Sounds like…
Joanna Newsom and Evelyn Glennie collaborating on a cloud.
The review
Dear Laika’s NNA Tapes debut ‘Pluperfect Mind’ is an album that plays with the concept of time. It is constantly shifting between fits and starts of energy, noise, chaos and rhythm as each song contorts in your ears. Sometimes it is beautiful. Sometimes it is discordant. Every time is alluring and majestic in its own way and makes ‘Pluperfect Mind’ one of the most intriguing albums in 2021.

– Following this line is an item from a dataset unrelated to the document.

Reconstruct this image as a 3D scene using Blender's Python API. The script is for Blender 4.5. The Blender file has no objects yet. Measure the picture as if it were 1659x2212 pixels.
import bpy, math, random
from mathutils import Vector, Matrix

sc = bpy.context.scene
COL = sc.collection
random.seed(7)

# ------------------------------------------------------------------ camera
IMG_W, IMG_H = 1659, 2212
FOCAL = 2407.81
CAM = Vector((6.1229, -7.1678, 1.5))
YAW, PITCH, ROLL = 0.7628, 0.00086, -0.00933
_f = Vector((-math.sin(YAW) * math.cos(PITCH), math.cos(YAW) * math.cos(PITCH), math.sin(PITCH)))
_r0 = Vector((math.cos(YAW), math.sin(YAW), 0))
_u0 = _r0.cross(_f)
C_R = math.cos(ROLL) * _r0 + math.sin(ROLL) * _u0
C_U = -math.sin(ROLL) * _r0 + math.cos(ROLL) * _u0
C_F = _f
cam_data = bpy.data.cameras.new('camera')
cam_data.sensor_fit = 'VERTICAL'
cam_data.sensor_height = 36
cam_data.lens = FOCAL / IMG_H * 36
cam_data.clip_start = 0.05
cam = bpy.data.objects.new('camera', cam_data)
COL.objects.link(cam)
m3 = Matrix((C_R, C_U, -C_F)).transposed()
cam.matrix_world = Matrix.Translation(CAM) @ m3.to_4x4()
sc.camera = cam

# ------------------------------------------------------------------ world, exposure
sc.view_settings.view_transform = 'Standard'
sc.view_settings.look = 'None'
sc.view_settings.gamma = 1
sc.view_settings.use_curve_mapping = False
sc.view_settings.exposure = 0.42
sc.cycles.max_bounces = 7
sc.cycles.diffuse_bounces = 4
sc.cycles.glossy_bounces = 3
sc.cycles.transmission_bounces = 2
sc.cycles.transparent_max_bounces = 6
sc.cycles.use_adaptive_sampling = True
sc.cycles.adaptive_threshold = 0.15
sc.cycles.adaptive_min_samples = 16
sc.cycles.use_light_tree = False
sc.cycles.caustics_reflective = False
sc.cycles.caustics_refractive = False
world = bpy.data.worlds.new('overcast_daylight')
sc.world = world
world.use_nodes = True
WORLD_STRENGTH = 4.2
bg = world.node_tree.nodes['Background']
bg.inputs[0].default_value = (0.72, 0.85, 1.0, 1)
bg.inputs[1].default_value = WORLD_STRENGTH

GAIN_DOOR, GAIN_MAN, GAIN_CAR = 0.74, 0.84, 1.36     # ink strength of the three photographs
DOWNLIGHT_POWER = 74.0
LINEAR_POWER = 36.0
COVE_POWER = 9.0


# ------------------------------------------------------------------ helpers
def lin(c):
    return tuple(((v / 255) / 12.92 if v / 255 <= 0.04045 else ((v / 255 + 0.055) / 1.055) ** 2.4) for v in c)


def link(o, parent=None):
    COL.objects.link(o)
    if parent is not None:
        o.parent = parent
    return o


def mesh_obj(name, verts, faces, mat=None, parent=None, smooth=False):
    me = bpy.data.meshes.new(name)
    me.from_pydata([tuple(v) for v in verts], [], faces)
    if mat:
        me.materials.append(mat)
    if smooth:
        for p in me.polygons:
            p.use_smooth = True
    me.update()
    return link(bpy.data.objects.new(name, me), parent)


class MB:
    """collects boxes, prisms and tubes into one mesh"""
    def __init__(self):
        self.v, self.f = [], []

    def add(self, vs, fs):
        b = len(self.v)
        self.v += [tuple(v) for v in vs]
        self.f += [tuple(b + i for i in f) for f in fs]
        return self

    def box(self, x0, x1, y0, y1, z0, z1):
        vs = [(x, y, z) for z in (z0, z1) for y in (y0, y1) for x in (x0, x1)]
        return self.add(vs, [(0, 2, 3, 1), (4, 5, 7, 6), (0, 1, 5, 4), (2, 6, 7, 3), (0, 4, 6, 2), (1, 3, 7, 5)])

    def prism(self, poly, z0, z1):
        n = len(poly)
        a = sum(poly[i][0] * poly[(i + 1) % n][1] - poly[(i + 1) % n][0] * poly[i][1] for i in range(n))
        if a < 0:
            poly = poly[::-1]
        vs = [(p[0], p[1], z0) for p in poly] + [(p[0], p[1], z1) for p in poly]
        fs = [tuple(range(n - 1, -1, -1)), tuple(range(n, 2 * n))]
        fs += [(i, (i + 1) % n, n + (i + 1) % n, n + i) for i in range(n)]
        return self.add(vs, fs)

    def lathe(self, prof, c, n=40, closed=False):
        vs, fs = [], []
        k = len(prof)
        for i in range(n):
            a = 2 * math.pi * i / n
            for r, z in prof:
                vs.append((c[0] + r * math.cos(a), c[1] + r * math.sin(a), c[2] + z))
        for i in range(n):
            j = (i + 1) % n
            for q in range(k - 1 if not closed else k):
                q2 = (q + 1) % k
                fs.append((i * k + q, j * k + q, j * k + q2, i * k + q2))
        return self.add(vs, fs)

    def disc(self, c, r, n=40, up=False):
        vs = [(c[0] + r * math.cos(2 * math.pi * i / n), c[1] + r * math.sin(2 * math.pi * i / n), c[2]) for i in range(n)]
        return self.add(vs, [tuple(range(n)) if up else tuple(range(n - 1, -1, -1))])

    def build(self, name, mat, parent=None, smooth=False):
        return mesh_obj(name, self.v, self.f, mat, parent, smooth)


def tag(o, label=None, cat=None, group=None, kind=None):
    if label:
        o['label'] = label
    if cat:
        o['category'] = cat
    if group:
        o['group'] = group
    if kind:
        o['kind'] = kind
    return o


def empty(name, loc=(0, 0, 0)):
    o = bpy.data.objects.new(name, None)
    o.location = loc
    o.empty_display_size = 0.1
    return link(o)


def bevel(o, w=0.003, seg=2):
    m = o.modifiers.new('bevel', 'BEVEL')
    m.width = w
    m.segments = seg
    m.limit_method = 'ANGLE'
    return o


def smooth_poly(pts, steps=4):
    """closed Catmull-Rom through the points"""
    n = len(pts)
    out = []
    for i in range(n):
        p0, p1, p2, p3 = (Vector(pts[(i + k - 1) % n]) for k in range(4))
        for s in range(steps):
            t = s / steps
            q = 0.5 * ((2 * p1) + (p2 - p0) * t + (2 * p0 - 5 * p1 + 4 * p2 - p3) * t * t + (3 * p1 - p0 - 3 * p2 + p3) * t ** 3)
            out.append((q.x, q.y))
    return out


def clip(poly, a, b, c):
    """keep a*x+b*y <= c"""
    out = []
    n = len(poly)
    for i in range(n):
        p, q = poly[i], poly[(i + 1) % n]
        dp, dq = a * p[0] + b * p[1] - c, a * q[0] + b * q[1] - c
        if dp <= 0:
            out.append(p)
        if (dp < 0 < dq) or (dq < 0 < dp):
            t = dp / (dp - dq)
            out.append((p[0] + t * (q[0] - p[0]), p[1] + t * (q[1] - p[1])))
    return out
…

The album was ecorded during lockdown but is more about gender transition and the mind games that sexuality and feeling comfortable in your own skin brings. Izzy Thorn took on a lot of these matters head-on during the lockdown and so whilst the album has a feeling of isolation, it’s layered sonically against not just the world but herself. This leads to a musical movement of synths, tuned percussion, digital choirs and caustic rhythms that bend and stretch over time. Take opening track ‘Lilac Moon, Reflected Sun’ for example. It starts off feeling assured of itself before slowing down to a painfully intimate crawl of soft voice and piano plinks. Then it unravels in an Evelyn Glennie cascade of crazy disorientating prepared piano plinks and pangs as the vocals gather anger and confusion. ‘Ubi Sunt’ takes this frantic pace to another level as layers of vocal motifs and galloping prepared pianos shift from melodic to haunting to haunted. ‘Guinefort’s Grave’ on the other hand is like an empty synth shell and tape warped hue that is chewing itself up. They don’t follow strict song structures but ebb and flow instead as emotional rollercoasters dive and soar.
Single ‘Phlebotomy’ slows everything down to a hazy digital choir that increasingly twists from celestial calm to outer and inner dissonance. It is a beautiful track that evokes the same passion and fragility of Kate Bush and Joanna Newsom. At the same time, the track keeps a Bjork-esque power to it the music too. This power is omnipresent through chaos and clarity and is the albums’ backbone. I think without it, the album would feel a bit directionless but instead, Dear Laika is clear – this is my path and my music will follow. It allows all the chaos to take place around a central theme – Izzy’s voice. Her voice is able to battle cry, spook and rock you to sleep and usually you’ll get all three in each track. ‘Black Moon, Lilith’ is one of the few straightforward ballad pieces on the album that merges fuzzy synths, piano and vocals together in a warm and chaotic way. It’s a vibe that imbues the entire album and reminds me of Katy Dey’s MyData from 2020.
Other tracks later in the album then play with tuned percussion as a ticking time bomb. ‘Asleep in Wildland Fire’ feels like an emotional turning point in the album where the beauty turns into something more damning. The percussion is taut, the synth brash, the ambient effects angry and cold. The album moves into a more ambient and classical tinged finale that ends with an epic title track. The eight-minute finale charts the entire album from choral vocals to ascending synths that drench into ambience. Gone are all the chaotic tuned percussion that have smashed around the previous 37 minutes of music – here it all gels. It’s the sole moment on the album where peace exists solely and completely and it’s a beautifully earned moment.
‘Pluperfect Mind’ definitely feels like a journey. It’s not an easy listen either but I’d have expected nothing less given the subject matter at hand. Dear Laika has crafted a sonic chaos that charts the dissonance of a human in this world to feeling whole and grounded again. It is deeply personal yet anyone can relate to feeling uncomfortable with something and wanting to find clarity in the grey. A fine album.